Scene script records

--- Begin ---

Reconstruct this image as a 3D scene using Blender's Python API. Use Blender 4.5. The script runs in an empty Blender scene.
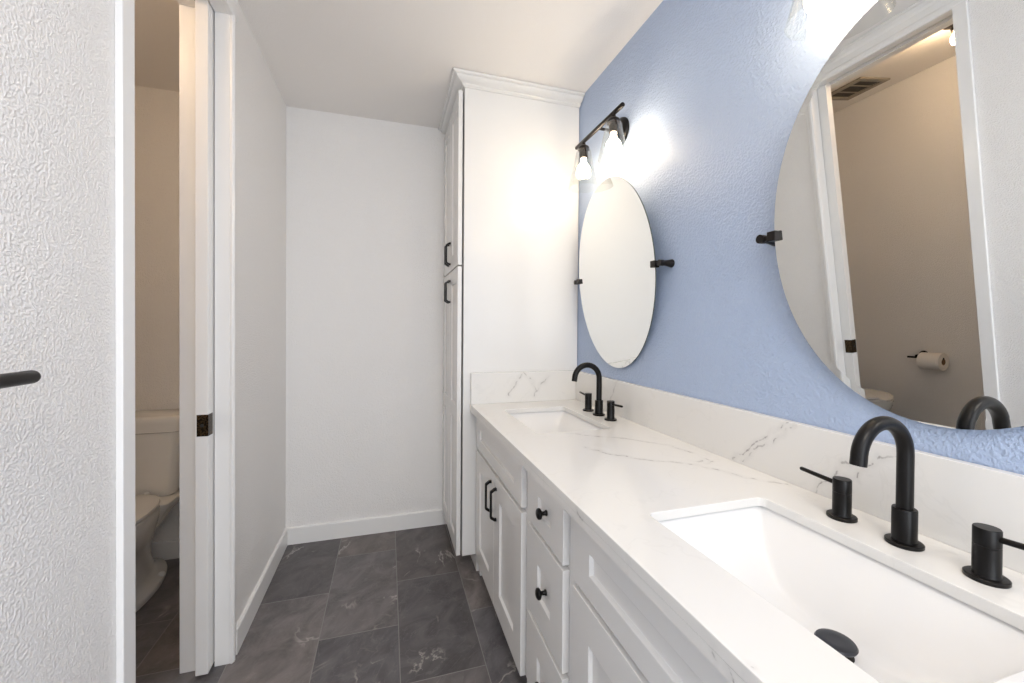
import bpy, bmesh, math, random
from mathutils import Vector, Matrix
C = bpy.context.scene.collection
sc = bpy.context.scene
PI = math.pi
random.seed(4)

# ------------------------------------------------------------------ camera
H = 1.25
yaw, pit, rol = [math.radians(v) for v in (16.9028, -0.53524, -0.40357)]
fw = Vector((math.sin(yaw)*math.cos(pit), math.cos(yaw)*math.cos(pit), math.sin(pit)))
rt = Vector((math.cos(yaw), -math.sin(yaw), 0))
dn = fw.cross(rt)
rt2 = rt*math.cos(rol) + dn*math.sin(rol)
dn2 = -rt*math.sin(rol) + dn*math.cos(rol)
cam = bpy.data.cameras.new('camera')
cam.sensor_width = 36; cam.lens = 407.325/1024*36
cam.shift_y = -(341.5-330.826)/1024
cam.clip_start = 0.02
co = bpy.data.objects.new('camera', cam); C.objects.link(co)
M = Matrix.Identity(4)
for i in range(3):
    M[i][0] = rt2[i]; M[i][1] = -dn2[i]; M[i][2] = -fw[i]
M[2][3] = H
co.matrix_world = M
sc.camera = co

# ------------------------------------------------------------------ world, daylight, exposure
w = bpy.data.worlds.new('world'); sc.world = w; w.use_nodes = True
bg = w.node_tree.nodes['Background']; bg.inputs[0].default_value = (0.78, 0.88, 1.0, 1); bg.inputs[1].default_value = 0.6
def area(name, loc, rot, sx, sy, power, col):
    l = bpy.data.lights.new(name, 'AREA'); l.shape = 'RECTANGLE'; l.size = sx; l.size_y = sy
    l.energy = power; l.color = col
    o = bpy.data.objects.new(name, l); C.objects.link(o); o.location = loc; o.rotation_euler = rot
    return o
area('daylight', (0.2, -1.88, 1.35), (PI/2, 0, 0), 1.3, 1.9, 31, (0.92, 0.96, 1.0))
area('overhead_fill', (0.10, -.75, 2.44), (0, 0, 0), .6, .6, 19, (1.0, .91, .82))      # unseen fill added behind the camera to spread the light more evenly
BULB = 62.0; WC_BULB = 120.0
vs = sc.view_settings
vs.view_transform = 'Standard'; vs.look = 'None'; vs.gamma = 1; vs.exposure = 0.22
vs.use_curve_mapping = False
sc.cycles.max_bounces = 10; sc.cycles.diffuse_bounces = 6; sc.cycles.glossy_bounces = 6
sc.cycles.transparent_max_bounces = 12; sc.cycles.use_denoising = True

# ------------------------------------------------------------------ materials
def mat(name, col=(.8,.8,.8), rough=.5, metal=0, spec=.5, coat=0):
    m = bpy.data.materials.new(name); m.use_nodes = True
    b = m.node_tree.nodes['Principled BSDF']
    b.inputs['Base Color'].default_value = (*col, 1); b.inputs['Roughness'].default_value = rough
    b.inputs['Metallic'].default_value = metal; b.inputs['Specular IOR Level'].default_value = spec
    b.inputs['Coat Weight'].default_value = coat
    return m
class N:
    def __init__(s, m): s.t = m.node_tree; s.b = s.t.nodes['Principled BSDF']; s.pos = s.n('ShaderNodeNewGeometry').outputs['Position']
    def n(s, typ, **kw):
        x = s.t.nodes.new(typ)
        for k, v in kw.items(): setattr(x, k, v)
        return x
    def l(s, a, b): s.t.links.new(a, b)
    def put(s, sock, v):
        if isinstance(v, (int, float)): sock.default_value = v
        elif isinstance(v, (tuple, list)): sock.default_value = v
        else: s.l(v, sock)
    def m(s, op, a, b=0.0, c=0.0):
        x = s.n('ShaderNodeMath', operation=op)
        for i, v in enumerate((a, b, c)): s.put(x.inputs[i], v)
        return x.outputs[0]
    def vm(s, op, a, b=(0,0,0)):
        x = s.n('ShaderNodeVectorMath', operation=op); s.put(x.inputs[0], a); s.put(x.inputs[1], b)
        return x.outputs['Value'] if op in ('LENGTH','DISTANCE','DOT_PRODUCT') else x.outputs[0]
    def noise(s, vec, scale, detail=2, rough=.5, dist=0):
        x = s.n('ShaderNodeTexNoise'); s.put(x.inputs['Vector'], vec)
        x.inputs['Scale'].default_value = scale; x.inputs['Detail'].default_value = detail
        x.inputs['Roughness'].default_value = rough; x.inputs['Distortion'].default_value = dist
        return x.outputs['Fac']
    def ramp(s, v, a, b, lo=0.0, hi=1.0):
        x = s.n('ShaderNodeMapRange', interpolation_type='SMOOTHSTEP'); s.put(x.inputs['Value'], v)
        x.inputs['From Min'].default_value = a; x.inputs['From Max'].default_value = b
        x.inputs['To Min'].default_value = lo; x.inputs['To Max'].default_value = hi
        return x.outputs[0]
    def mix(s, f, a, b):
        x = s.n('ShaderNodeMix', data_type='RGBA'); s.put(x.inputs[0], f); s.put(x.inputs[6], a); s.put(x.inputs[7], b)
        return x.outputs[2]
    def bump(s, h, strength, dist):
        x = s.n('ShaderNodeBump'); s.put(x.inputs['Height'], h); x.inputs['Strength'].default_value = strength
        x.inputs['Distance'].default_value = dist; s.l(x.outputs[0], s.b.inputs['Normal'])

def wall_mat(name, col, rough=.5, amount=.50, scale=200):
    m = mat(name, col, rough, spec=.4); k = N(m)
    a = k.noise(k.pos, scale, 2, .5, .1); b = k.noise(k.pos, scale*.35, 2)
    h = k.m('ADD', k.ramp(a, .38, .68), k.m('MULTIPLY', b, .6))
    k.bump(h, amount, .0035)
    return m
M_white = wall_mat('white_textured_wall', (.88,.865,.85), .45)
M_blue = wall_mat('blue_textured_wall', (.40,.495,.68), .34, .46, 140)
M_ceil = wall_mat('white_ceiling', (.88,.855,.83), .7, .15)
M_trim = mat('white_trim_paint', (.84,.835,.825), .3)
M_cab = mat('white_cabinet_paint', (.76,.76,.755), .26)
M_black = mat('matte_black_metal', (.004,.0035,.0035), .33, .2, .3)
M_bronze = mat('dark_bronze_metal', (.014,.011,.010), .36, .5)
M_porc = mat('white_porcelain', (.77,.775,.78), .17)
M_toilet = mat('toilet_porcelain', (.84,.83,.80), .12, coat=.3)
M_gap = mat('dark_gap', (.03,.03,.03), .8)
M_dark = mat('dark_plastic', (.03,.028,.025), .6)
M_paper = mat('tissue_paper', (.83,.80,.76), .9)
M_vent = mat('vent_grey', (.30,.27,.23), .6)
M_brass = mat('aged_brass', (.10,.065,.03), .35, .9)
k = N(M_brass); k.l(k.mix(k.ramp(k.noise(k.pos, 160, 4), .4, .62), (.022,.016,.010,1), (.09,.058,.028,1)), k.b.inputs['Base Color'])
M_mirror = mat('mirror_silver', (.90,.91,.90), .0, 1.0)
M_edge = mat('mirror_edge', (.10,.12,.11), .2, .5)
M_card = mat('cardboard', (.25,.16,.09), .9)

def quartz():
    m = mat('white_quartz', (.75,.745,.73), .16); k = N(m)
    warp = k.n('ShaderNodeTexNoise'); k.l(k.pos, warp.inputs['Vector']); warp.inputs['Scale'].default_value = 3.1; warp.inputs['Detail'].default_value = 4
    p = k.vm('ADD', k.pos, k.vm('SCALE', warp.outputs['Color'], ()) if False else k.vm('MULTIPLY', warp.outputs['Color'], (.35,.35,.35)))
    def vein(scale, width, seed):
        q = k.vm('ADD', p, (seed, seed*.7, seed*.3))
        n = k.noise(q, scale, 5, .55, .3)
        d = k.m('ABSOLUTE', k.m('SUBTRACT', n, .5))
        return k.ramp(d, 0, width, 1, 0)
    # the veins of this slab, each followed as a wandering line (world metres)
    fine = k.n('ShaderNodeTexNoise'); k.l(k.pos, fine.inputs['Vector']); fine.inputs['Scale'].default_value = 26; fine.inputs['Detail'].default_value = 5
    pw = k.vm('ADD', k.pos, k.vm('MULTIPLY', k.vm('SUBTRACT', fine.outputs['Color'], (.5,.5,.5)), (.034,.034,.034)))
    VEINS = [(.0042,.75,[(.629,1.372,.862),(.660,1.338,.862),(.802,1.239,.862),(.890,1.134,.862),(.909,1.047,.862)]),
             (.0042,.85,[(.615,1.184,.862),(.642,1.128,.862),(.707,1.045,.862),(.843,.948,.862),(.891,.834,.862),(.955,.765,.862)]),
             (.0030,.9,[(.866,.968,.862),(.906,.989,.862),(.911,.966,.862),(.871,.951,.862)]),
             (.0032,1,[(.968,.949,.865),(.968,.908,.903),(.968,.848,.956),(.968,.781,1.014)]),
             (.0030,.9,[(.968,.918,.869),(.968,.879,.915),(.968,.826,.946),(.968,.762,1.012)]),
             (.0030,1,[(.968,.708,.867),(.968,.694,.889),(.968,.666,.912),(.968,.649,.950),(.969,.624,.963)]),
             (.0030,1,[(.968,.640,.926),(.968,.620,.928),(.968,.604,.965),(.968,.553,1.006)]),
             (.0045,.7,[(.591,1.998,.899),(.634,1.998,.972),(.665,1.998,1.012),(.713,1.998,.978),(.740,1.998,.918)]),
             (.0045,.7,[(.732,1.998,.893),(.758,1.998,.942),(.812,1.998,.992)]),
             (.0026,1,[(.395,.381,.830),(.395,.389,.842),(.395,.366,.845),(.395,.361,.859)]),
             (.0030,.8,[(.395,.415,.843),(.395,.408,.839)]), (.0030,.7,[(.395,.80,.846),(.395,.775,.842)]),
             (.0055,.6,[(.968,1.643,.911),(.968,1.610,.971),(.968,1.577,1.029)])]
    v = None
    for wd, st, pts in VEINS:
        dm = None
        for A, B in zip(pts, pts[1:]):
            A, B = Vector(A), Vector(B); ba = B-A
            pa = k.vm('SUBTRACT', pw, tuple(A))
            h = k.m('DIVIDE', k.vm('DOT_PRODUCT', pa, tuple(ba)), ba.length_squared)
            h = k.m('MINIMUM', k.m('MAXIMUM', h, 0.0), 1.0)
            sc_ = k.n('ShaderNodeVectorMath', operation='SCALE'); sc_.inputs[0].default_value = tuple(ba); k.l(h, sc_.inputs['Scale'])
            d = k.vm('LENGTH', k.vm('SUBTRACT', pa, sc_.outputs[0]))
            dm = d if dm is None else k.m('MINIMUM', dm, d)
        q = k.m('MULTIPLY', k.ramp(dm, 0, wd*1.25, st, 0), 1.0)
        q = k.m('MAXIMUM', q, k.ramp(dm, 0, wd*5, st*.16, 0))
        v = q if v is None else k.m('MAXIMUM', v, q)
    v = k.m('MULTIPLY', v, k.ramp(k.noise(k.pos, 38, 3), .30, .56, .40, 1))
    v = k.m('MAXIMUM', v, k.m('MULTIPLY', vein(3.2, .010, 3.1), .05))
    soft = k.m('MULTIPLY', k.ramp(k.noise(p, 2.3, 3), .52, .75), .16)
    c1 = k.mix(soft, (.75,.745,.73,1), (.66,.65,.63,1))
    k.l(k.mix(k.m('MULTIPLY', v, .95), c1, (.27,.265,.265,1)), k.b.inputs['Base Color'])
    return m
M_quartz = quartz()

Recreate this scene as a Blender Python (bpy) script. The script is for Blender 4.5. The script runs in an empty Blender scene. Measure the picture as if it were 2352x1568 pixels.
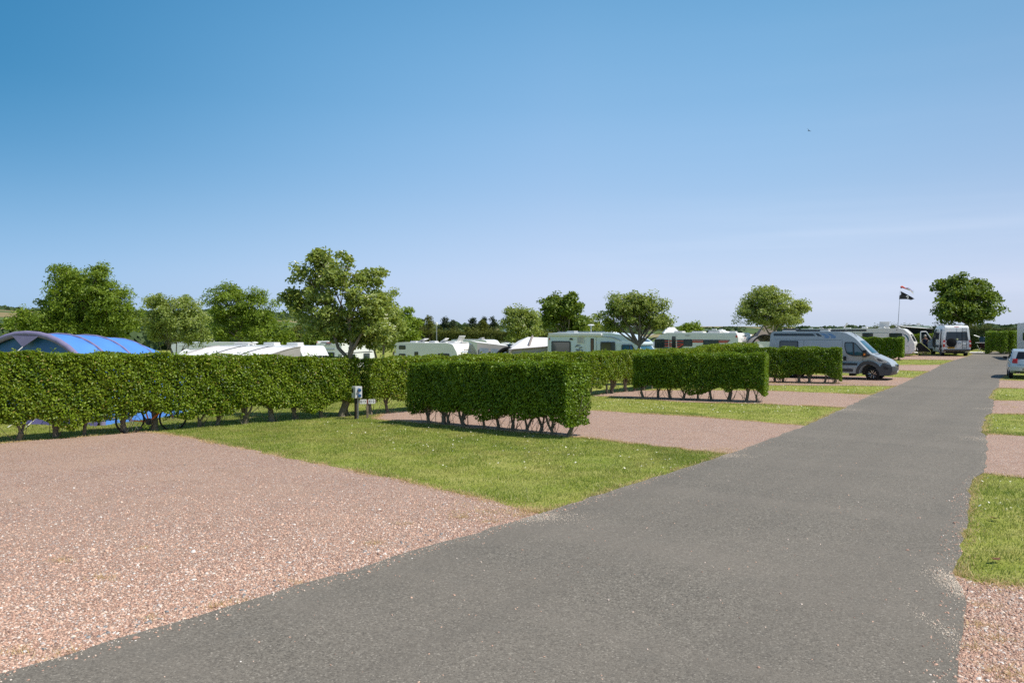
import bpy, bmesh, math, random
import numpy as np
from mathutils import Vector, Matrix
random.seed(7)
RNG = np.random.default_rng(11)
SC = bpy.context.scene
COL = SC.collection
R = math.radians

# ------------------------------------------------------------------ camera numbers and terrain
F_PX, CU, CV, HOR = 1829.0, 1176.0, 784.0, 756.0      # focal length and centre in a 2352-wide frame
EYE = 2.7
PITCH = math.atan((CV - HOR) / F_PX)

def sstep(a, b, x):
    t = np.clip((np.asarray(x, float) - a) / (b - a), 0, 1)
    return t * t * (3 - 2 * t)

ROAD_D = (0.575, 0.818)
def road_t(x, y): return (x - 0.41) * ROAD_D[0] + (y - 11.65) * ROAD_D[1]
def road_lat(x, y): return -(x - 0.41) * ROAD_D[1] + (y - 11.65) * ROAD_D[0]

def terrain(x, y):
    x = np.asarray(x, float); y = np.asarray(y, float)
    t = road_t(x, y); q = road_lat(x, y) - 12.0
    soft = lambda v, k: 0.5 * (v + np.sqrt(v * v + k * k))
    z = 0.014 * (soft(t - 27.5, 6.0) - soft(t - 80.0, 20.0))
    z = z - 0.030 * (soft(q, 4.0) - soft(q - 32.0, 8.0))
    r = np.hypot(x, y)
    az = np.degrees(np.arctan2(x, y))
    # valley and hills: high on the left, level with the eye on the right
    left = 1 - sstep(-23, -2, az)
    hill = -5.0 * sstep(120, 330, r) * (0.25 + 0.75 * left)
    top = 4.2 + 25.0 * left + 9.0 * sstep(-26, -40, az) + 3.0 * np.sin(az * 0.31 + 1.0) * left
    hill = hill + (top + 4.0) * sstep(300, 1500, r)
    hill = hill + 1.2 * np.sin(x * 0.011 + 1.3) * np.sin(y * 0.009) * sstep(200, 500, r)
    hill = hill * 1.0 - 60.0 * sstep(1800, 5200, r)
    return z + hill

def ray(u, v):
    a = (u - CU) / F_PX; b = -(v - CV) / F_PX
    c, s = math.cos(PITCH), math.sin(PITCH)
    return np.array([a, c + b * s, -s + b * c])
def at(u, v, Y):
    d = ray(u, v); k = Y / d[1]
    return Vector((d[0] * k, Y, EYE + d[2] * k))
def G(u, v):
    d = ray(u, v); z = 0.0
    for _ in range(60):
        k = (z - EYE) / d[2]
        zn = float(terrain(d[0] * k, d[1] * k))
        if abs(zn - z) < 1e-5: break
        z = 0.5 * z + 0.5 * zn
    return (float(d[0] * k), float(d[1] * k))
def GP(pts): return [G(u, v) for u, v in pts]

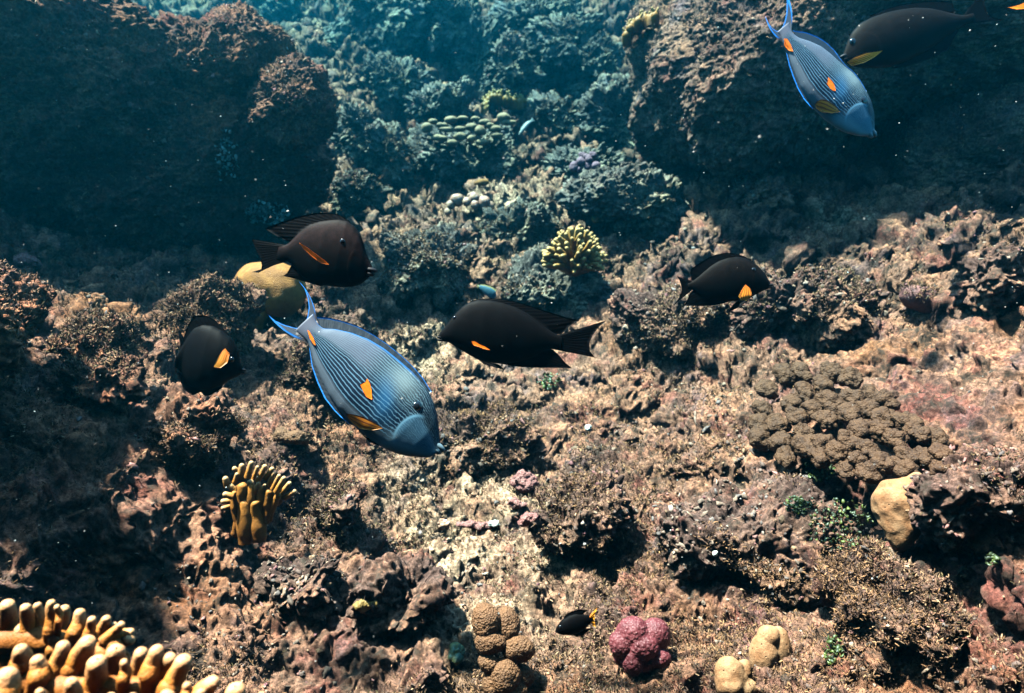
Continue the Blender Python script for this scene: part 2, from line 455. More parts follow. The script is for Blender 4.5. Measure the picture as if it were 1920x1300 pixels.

--- End ---

WORK TO COMPLETE
Repeat exactly and only the lines from the start of the data above through the line that holds "sc.camera = co", inclusive. Pictures do not belong in the copy.

SOLUTION FOR THIS TASK
Reconstruct this image as a 3D scene using Blender's Python API. Use Blender 4.5. The script runs in an empty Blender scene.
import bpy, bmesh, math, random
from mathutils import Vector, Matrix
C = bpy.context.scene.collection
sc = bpy.context.scene
PI = math.pi
random.seed(4)

# ------------------------------------------------------------------ camera
H = 1.25
yaw, pit, rol = [math.radians(v) for v in (16.9028, -0.53524, -0.40357)]
fw = Vector((math.sin(yaw)*math.cos(pit), math.cos(yaw)*math.cos(pit), math.sin(pit)))
rt = Vector((math.cos(yaw), -math.sin(yaw), 0))
dn = fw.cross(rt)
rt2 = rt*math.cos(rol) + dn*math.sin(rol)
dn2 = -rt*math.sin(rol) + dn*math.cos(rol)
cam = bpy.data.cameras.new('camera')
cam.sensor_width = 36; cam.lens = 407.325/1024*36
cam.shift_y = -(341.5-330.826)/1024
cam.clip_start = 0.02
co = bpy.data.objects.new('camera', cam); C.objects.link(co)
M = Matrix.Identity(4)
for i in range(3):
    M[i][0] = rt2[i]; M[i][1] = -dn2[i]; M[i][2] = -fw[i]
M[2][3] = H
co.matrix_world = M
sc.camera = co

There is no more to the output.